Eurogas Corporation Delivers Quarterly Report

Eurogas Corporation announced its financial results for the three months ending March 31, 2008. The Corporation earned $101,000 during the quarter.

In Spain, in accordance with agreements signed December 20, 2007, control of Escal and the Castor project has passed to ACS Servicios Comunicaciones y Energia, S.L. (ACS). ACS is responsible for any funding required and spent $851 thousand during the first quarter. ACS has agreed that, within 25 days of the grant of the Development Concession, it will repay to CLP most of the amount of its prior investment in the Castor Project which is approximately EUR 30 million (approximately $49 million using the March 31 exchange rate) of which approximately $44 million will be net to Eurogas.

Eurogas invested $1.3 million in Tunisia during the quarter. Subsequent to the end of the quarter, Eurogas announced that, along with its operating partner Atlas Petroleum Exploration Worldwide Ltd. (APEX), it had entered into a Farmout Agreement with Delta Hydrocarbons B.V. (Delta) with respect to the Sfax permit. The agreement has received all regulatory approvals. Under the agreement, Delta has committed to spend US$125 million on the Sfax permit for a 50% participation.

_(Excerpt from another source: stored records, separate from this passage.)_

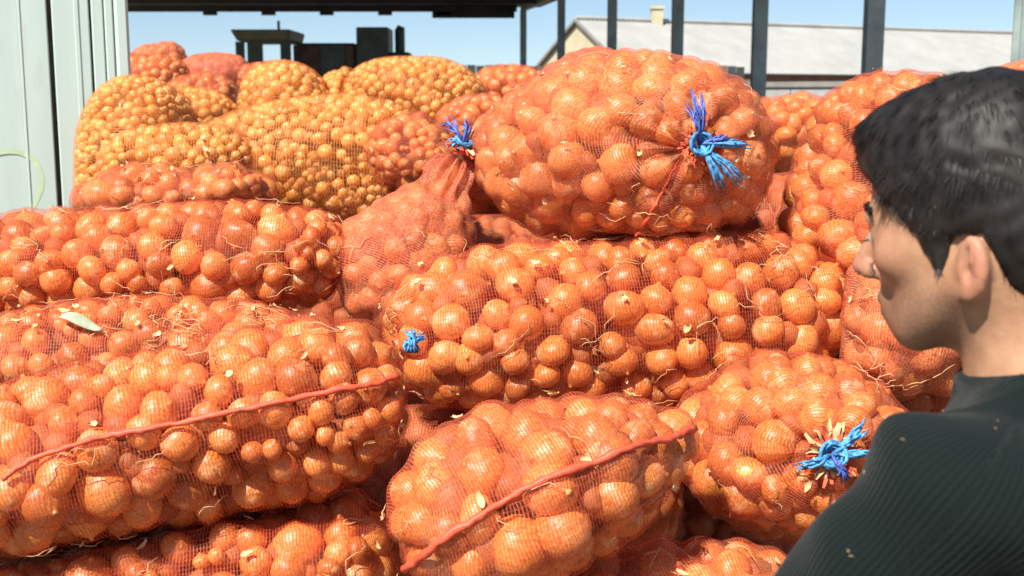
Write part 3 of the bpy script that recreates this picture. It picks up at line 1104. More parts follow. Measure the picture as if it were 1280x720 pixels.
for side, nm in ((1, "roof"), (-1, "roof")):
    # corrugated sheets: a real wave across the ridge direction
    vs, fs = [], []
    nn_ = 340
    for i in range(nn_):
        a_ = -0.06 + (LEN + 0.3) * i / (nn_ - 1)
        wv = 0.009 * math.cos(i * math.pi)
        for (off, zz) in ((0.0, rz + 0.05 + wv), (half + 0.35, ez - 0.35 * slope + 0.05 + wv)):
            q = GA + pd * side * off + rd * a_
            vs.append((q[0], q[1], zz))
    for i in range(nn_ - 1):
        fs.append((2 * i, 2 * i + 1, 2 * i + 3, 2 * i + 2))
    m = MB()
    m.add(vs, fs)
    ob = m.build(nm, RM.m, h)
    md = ob.modifiers.new("thickness", 'SOLIDIFY')
    md.thickness = 0.05
for side in (1, -1):
    m = MB()
    q0 = at(GA, -0.10, rz + 0.02)
    q1 = at(GA + pd * side * (half + 0.35), -0.10, ez - 0.35 * slope + 0.02)
    m.tube([q0, q1], 0.075, 4)
    m.build("bargeboard", TRIM, h)
m = MB()
m.tube([at(GA, -0.1, rz + 0.10), at(GA, LEN, rz + 0.10)], 0.09, 6)
m.build("ridge_cap", RM.m, h)
cb = at(GA, 3.6, 0)
m = MB()
m.box((cb[0] - 0.22, cb[1] - 0.22, rz - 0.5), (cb[0] + 0.22, cb[1] + 0.22, rz + 0.55))
m.box((cb[0] - 0.28, cb[1] - 0.28, rz + 0.552), (cb[0] + 0.28, cb[1] + 0.28, rz + 0.66))
m.build("chimney", CREAM, h)

CONC = plain("grey concrete", (0.30, 0.31, 0.30), 0.9, 0.25, 2, bump=0.2)
m = MB()
wa, wb = P(930, 122, 27.0), P(1500, 122, 22.0)
dirw = (wb - wa) / np.linalg.norm(wb - wa)
nw = np.array([dirw[1], -dirw[0], 0])
L_ = float(np.linalg.norm(wb - wa))
lw = thing("yard_wall", "low grey concrete wall with coping right of the posts", "wall", (*((wa + wb) / 2)[:2], 0))
Rl = Matrix(((dirw[0], nw[0], 0), (dirw[1], nw[1], 0), (0, 0, 1)))
n_ = 8
for k in range(n_):
    m = MB()
    m.box((k * L_ / n_ + 0.01, -0.08, 0), ((k + 1) * L_ / n_ - 0.01, 0.08, 1.98), R=Rl, T=(wa[0], wa[1], 0))
    m.build("panel", CONC, lw)
m = MB()
m.box((0, -0.13, 1.985), (L_, 0.13, 2.10), R=Rl, T=(wa[0], wa[1], 0))
m.build("coping", TRIM, lw)

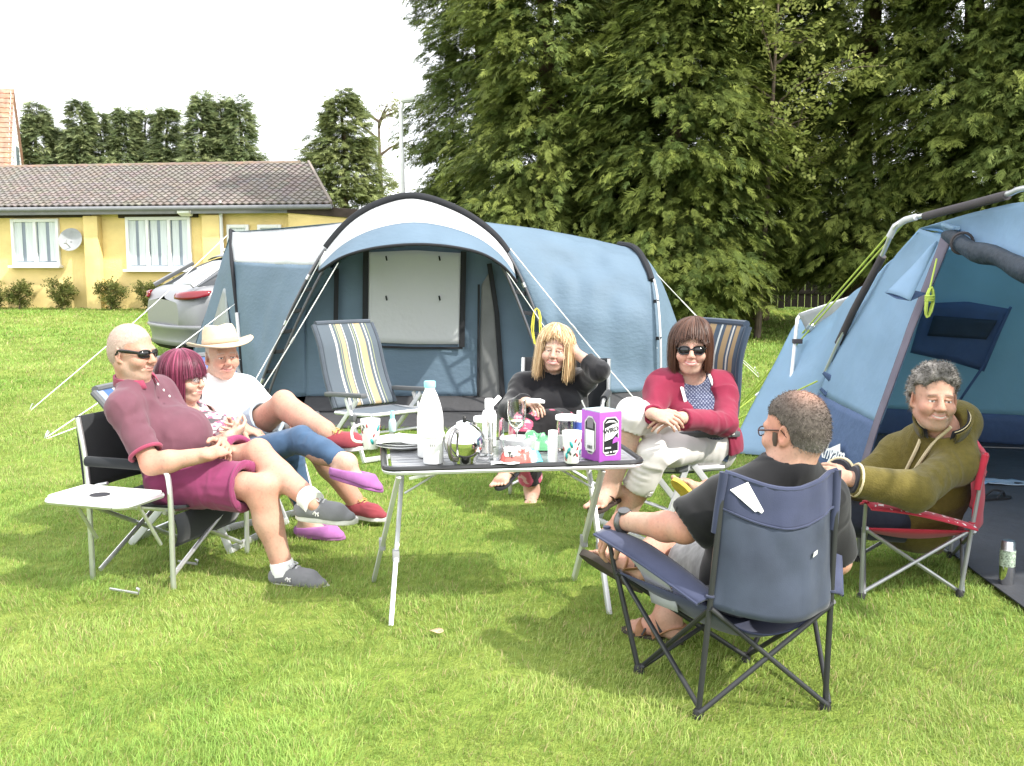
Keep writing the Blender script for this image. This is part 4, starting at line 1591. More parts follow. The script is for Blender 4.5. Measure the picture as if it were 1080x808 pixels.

Included in this amount, and as part of the transaction, Eurogas and APEX will be entitled to repayment of past exploration costs incurred on the permit, of which approximately US$11 million is net to Eurogas. Upon meeting its expenditure commitments, Delta would own a 50% participating interest in the farmout area, Eurogas would own a 22.5% participating interest and APEX would own a 27.5% participating interest.